Anselm Hüttenbrenner
72 Praeludien für Klavier oder Orgel
hg. von Michael Aschauer
Anselm Hüttenbrenner (1794–1868) erhielt bereits früh Klavier- und Orgelunterricht, ab 1815 studierte er bei Antonio Salieri in Wien Gesang und Komposition. Bei diesem lernte er Schubert kennen und auch Beethoven. In Graz wirkte er von 1821 bis 1852 als Musikkritiker und Leiter des Steiermärkischen Musikvereins, bis er sich vom Musikleben allmählich zurückzog.
Zu Hüttenbrenners umfangreichem Œuvre gehören u. a. 27 geistliche Werke (darunter sechs Messen), vier Opern, 258 Lieder, 292 Männerquartette und -chöre, Orchester- und Kammermusik sowie 83 Werke für Klavier zu zwei und vier Händen. Seit einigen Jahren legt Michael Aschauer die Klavierwerke, die in der Bibliothek der Universität für Musik und darstellende Kunst Graz verwahrt werden, in Erstausgaben vor.

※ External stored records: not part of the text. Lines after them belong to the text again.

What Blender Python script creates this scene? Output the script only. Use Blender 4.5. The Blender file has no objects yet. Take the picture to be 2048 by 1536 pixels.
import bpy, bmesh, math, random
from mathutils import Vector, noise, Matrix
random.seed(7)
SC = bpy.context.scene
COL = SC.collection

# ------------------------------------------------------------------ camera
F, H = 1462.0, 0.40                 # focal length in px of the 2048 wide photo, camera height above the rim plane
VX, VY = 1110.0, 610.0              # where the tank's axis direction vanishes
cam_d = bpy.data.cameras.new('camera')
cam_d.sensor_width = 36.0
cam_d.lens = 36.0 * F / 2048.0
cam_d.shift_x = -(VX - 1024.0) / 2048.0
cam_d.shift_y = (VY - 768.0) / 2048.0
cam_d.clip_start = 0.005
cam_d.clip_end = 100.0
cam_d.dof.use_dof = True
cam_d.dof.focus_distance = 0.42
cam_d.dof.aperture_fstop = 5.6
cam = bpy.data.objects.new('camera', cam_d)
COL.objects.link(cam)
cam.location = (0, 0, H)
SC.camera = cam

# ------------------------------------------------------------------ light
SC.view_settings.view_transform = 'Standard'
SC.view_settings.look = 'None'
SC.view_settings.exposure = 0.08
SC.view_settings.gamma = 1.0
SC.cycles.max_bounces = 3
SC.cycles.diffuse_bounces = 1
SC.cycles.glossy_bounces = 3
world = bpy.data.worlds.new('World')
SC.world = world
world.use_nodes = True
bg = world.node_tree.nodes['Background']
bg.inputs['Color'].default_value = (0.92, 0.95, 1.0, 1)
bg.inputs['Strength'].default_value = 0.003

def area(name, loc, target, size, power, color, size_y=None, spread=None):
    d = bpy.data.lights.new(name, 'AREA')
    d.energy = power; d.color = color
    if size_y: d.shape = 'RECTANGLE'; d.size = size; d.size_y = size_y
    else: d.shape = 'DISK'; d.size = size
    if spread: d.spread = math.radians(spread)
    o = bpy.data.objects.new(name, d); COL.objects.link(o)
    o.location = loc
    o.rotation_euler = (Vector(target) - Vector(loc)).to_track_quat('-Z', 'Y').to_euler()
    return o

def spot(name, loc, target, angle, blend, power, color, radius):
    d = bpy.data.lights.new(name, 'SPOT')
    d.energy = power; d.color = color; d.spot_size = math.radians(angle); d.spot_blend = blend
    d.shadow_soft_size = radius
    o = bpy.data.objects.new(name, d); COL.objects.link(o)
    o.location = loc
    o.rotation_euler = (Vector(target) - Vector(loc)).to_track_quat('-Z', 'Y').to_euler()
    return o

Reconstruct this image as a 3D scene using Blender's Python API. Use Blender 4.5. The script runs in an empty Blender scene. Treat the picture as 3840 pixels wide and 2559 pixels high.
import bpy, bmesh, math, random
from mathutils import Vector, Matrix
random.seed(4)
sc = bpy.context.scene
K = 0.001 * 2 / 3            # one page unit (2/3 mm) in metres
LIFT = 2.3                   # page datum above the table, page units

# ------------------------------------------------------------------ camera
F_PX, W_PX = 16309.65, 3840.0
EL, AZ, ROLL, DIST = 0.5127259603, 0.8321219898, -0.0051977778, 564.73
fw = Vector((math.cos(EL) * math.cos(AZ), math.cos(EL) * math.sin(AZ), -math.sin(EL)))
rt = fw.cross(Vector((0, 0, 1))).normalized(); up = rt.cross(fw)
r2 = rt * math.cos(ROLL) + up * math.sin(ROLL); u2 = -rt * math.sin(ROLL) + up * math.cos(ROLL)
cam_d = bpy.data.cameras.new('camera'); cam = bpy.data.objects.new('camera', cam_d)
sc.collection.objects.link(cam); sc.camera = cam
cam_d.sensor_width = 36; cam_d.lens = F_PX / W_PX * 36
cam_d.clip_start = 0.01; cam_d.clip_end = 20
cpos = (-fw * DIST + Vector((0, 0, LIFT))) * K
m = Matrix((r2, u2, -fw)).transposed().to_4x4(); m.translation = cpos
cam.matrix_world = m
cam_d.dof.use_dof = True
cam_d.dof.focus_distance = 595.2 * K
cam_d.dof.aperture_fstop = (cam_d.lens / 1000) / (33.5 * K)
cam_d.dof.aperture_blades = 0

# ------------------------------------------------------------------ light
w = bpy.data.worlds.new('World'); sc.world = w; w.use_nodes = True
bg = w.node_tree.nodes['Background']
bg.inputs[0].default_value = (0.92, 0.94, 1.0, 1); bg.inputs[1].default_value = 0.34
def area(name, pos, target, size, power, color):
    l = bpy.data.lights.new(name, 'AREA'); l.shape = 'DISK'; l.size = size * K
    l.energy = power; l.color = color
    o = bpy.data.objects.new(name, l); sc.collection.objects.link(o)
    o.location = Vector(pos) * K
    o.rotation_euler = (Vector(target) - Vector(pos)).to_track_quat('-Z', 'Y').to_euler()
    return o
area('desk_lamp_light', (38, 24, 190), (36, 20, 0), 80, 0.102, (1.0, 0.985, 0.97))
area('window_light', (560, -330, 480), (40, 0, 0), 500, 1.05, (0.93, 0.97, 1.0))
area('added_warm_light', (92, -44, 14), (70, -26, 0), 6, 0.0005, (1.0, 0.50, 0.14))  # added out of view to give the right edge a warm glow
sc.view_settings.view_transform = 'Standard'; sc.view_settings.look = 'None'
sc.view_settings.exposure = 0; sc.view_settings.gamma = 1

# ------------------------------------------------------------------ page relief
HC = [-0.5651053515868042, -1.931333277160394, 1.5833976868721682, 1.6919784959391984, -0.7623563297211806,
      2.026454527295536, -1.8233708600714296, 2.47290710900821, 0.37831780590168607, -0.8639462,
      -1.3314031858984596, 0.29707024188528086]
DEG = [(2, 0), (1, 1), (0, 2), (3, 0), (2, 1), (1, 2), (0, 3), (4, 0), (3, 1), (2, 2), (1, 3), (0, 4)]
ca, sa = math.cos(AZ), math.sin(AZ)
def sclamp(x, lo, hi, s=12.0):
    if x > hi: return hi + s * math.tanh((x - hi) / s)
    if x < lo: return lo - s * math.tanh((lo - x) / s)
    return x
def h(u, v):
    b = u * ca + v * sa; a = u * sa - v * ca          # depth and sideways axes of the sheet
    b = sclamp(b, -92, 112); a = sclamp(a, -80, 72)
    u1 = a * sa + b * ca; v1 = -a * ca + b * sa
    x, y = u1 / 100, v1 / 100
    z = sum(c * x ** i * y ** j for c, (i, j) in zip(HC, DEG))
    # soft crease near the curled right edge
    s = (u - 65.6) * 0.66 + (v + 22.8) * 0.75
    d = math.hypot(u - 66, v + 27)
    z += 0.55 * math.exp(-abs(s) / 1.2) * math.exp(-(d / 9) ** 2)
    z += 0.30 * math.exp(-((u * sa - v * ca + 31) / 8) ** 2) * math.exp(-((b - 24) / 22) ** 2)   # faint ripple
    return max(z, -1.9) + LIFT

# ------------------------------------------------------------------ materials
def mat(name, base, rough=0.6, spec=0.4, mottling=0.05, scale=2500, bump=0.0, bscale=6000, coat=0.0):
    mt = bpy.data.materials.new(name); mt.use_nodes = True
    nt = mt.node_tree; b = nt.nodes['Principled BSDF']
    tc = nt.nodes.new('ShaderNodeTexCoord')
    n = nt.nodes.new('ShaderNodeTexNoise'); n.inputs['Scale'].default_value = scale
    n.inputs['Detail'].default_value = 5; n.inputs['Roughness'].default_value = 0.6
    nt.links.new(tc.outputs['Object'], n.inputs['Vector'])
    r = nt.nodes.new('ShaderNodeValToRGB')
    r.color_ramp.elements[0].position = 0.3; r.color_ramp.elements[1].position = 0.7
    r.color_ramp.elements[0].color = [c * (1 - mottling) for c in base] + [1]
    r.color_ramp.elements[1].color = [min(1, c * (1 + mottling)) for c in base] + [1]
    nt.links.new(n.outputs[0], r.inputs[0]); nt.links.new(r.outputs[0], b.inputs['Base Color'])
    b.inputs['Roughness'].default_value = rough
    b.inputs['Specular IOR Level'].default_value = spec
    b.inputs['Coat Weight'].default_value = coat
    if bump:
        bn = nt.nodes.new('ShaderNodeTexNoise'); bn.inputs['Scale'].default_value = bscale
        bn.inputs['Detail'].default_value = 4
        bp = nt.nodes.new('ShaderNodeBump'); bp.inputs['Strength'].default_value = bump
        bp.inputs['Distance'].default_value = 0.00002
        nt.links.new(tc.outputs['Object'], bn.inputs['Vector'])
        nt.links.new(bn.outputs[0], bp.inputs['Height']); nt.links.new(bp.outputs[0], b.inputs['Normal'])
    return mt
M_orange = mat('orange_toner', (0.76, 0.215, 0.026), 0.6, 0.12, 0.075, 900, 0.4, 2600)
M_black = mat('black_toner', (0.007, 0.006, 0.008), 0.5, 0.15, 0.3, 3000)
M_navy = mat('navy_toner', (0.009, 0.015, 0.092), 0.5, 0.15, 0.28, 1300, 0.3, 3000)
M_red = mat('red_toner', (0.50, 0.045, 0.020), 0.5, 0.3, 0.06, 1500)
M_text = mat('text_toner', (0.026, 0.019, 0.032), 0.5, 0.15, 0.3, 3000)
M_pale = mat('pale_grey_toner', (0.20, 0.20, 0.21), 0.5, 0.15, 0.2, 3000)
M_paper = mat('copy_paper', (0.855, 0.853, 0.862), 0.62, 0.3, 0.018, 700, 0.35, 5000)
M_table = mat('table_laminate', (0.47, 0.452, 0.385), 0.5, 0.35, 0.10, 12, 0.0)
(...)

Die 72 Präludien entstanden 1827, im Titel sind sie ursprünglich bezeichnet als „Orgelstücke während der Wandlung zu spielen“. Es handelt sich um kurze, manchmal nur acht Takte umfassende Preziosen, die jeweils eine musikalische Idee anspielen, die dann weitergesponnen werden kann. Die Praeludien bewegen sich von choralartiger Schwere bis hin zu kleinen Virtuosenstückchen, geprägt von kontrapunktischen Praktiken wie von der Wiener Klassik und eigener vielfältiger Stilistik, die gelesen und geübt werden wollen, zumal Tonarten wie Des-Dur und Fis-Dur nicht verschmäht werden. So sind sie vor
allem für den Unterricht geeignet, wo Spielkunst und Improvisation gezielt geübt werden können.
Ganz anders verbergen die 24 Fugen natürlich nicht ihr durch Bachs Wohltemperiertes Klavier geprägtes Vorbild, das immer Ideal der Fugenkomposition blieb. Davon zeugen u. a. das Wohltemperierte Klavier von Bernhard Christian Weber (ca. 1750, für die Orgel), die extravaganten experimentellen 36 Fugen von Antonin Rejcha (1805, op. 36), natürlich Mendelssohns artifizielle Praeludien und Fugen (1837, op. 35), Schumanns B-A-C-H-Fugen (1845, op. 60) und kurz nach Hüttenbrenners Fugen noch Die wohltemperierte Orgel von Heinrich Wilhelm Stolze (1862, op. 58).
Anselm Hüttenbrenner befasste sich seit 1850 intensiv mit Bach. 1851 schuf er mit seinem Zyklus ein abwechslungsreiches Werk im Stil der Zeit, oftmals gekennzeichnet durch mitreißende Brillanz, die ihm ja auch als bravourösem Pianisten eigen war. Einige Fugen fußen auf bekannten Opernthemen – Hüttenbrenner verstand seine Fugen also nicht als kirchliche Kunst. Etliche Male verwendet er im Laufe einer Fuge kürzer werdende Notenwerte, so dass der zu Beginn streng wirkende Charakter sich zu einem voller virtuoser Spiellust wandelt. Spricht auch der geforderte Tastenumfang meist für das Klavier, so sind sie doch gut übertragbar auf die Orgel. Auch zeigen Orgelpunkte im Bass auf, dass etliche Fugen auf der Orgel besser aufgehoben sind, wobei sich kammermusikalische Instrumente auf 4’-Basis eher empfehlen als große symphonische. Die Fugen begeistern durch ihre vielfältige musikalische romantische wie kontrapunktische Qualität, sind daher auch sehr für Orgelkonzerte zu empfehlen.
Die Ausgabe bietet einen übersichtlichen Notentext sowie ein ausführliches Vorwort und einen detaillierten Revisionsbericht (dt./engl.).